» Data excerpt

-- -- --

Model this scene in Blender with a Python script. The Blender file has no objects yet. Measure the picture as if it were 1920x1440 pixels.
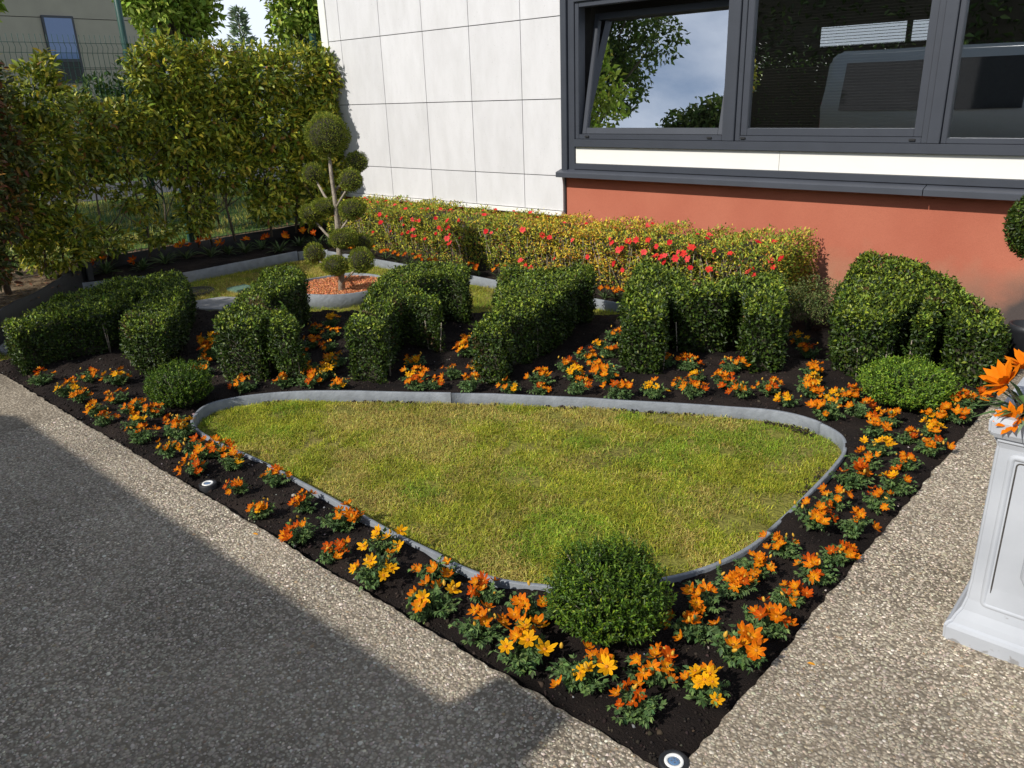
import bpy, bmesh, math, random
import numpy as np
from mathutils import Matrix, Vector

# ------------------------------------------------------------------ camera, sky, sun, exposure
SC = bpy.context.scene
C = SC.collection
cam_d = bpy.data.cameras.new('camera')
cam = bpy.data.objects.new('camera', cam_d)
C.objects.link(cam)
cam_d.sensor_fit = 'HORIZONTAL'
cam_d.sensor_width = 36.0
cam_d.lens = 27.75
cam_d.clip_start = 0.05
cam_d.clip_end = 500.0
cam.matrix_world = Matrix(((0.74505547, -0.20693605, 0.63408976, 0.0),
                           (0.66613946, 0.27919791, -0.69159725, 0.0),
                           (-0.03392014, 0.93767052, 0.3458662, 1.6),
                           (0, 0, 0, 1)))
SC.camera = cam

SUN_DIR = Vector((0.17, 1.17, -0.96)).normalized()      # the way the light travels
SUN_EL = math.asin(-SUN_DIR.z)
SUN_ROT = math.radians(180.0) + math.atan2(SUN_DIR.x, SUN_DIR.y)
world = bpy.data.worlds.new('World')
SC.world = world
world.use_nodes = True
wn = world.node_tree.nodes
wl = world.node_tree.links
wn.clear()
w_out = wn.new('ShaderNodeOutputWorld')
w_bg = wn.new('ShaderNodeBackground')
w_bg.inputs['Strength'].default_value = 0.09
w_sky = wn.new('ShaderNodeTexSky')
w_sky.sky_type = 'NISHITA'
w_sky.sun_disc = False
w_sky.sun_elevation = SUN_EL
w_sky.sun_rotation = SUN_ROT
w_sky.air_density = 1.0
w_sky.dust_density = 0.4
w_sky.ozone_density = 1.6
# broken cloud, the same all round the sky
w_tc = wn.new('ShaderNodeTexCoord')
w_map = wn.new('ShaderNodeMapping')
w_map.inputs['Scale'].default_value = (1.0, 1.0, 2.2)
w_no = wn.new('ShaderNodeTexNoise')
w_no.inputs['Scale'].default_value = 3.6
w_no.inputs['Detail'].default_value = 8.0
w_no.inputs['Roughness'].default_value = 0.55
w_ramp = wn.new('ShaderNodeValToRGB')
w_ramp.color_ramp.elements[0].position = 0.46
w_ramp.color_ramp.elements[0].color = (0, 0, 0, 1)
w_ramp.color_ramp.elements[1].position = 0.74
w_ramp.color_ramp.elements[1].color = (0.95, 0.95, 0.95, 1)
w_mix = wn.new('ShaderNodeMixRGB')
w_mix.inputs['Color2'].default_value = (10.5, 11.5, 13.2, 1)
wl.new(w_tc.outputs['Generated'], w_map.inputs['Vector'])
wl.new(w_map.outputs['Vector'], w_no.inputs['Vector'])
# cloud closes up towards the horizon, as seen from below
w_sep = wn.new('ShaderNodeSeparateXYZ')
w_mr = wn.new('ShaderNodeMapRange')
w_mr.inputs['From Min'].default_value = 0.0
w_mr.inputs['From Max'].default_value = 0.75
w_mr.inputs['To Min'].default_value = 0.27
w_mr.inputs['To Max'].default_value = 0.0
w_add = wn.new('ShaderNodeMath')
w_add.operation = 'ADD'
wl.new(w_tc.outputs['Generated'], w_sep.inputs['Vector'])
wl.new(w_sep.outputs['Z'], w_mr.inputs['Value'])
wl.new(w_no.outputs['Fac'], w_add.inputs[0])
wl.new(w_mr.outputs['Result'], w_add.inputs[1])
wl.new(w_add.outputs['Value'], w_ramp.inputs['Fac'])
wl.new(w_ramp.outputs['Color'], w_mix.inputs['Fac'])
wl.new(w_sky.outputs['Color'], w_mix.inputs['Color1'])
wl.new(w_mix.outputs['Color'], w_bg.inputs['Color'])
wl.new(w_bg.outputs['Background'], w_out.inputs['Surface'])

sun_d = bpy.data.lights.new('sun', 'SUN')
sun_d.energy = 4.6
sun_d.angle = math.radians(0.7)
sun_d.color = (1.0, 0.965, 0.905)
sun = bpy.data.objects.new('sun', sun_d)
C.objects.link(sun)
sun.rotation_euler = SUN_DIR.to_track_quat('-Z', 'Y').to_euler()
sun.location = (0, 0, 20)

SC.view_settings.view_transform = 'Standard'
SC.view_settings.look = 'None'
SC.view_settings.exposure = 0.0
SC.view_settings.gamma = 1.0
SC.view_settings.use_curve_mapping = False
SC.render.engine = 'CYCLES'
SC.cycles.max_bounces = 5
SC.cycles.diffuse_bounces = 3
SC.cycles.glossy_bounces = 3
SC.cycles.transparent_max_bounces = 8
SC.cycles.use_denoising = True

rng = np.random.default_rng(11)
random.seed(11)

# ------------------------------------------------------------------ helpers
def tag(o, label=None, cat=None, group=None, kind=None):
    if label: o['label'] = label
    if cat: o['category'] = cat
    if group: o['group'] = group
    if kind: o['kind'] = kind
    return o

def link(name, me, parent=None, loc=None, rot=None, scale=None):
    o = bpy.data.objects.new(name, me)
    C.objects.link(o)
    if parent: o.parent = parent
    if loc is not None: o.location = loc
    if rot is not None: o.rotation_euler = rot
    if scale is not None: o.scale = scale
    return o

def empty(name, loc=(0, 0, 0), rz=0.0):
    o = bpy.data.objects.new(name, None)
    o.empty_display_size = 0.1
    C.objects.link(o)
    o.location = loc
    o.rotation_euler = (0, 0, rz)
    return o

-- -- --

Repeat, word for word and with no pictures, only the lines running from the beginning of the data to the line that contains "SC.camera = cam".

» Output
Model this scene in Blender with a Python script. The Blender file has no objects yet. Measure the picture as if it were 1920x1440 pixels.
import bpy, bmesh, math, random
import numpy as np
from mathutils import Matrix, Vector

# ------------------------------------------------------------------ camera, sky, sun, exposure
SC = bpy.context.scene
C = SC.collection
cam_d = bpy.data.cameras.new('camera')
cam = bpy.data.objects.new('camera', cam_d)
C.objects.link(cam)
cam_d.sensor_fit = 'HORIZONTAL'
cam_d.sensor_width = 36.0
cam_d.lens = 27.75
cam_d.clip_start = 0.05
cam_d.clip_end = 500.0
cam.matrix_world = Matrix(((0.74505547, -0.20693605, 0.63408976, 0.0),
                           (0.66613946, 0.27919791, -0.69159725, 0.0),
                           (-0.03392014, 0.93767052, 0.3458662, 1.6),
                           (0, 0, 0, 1)))
SC.camera = cam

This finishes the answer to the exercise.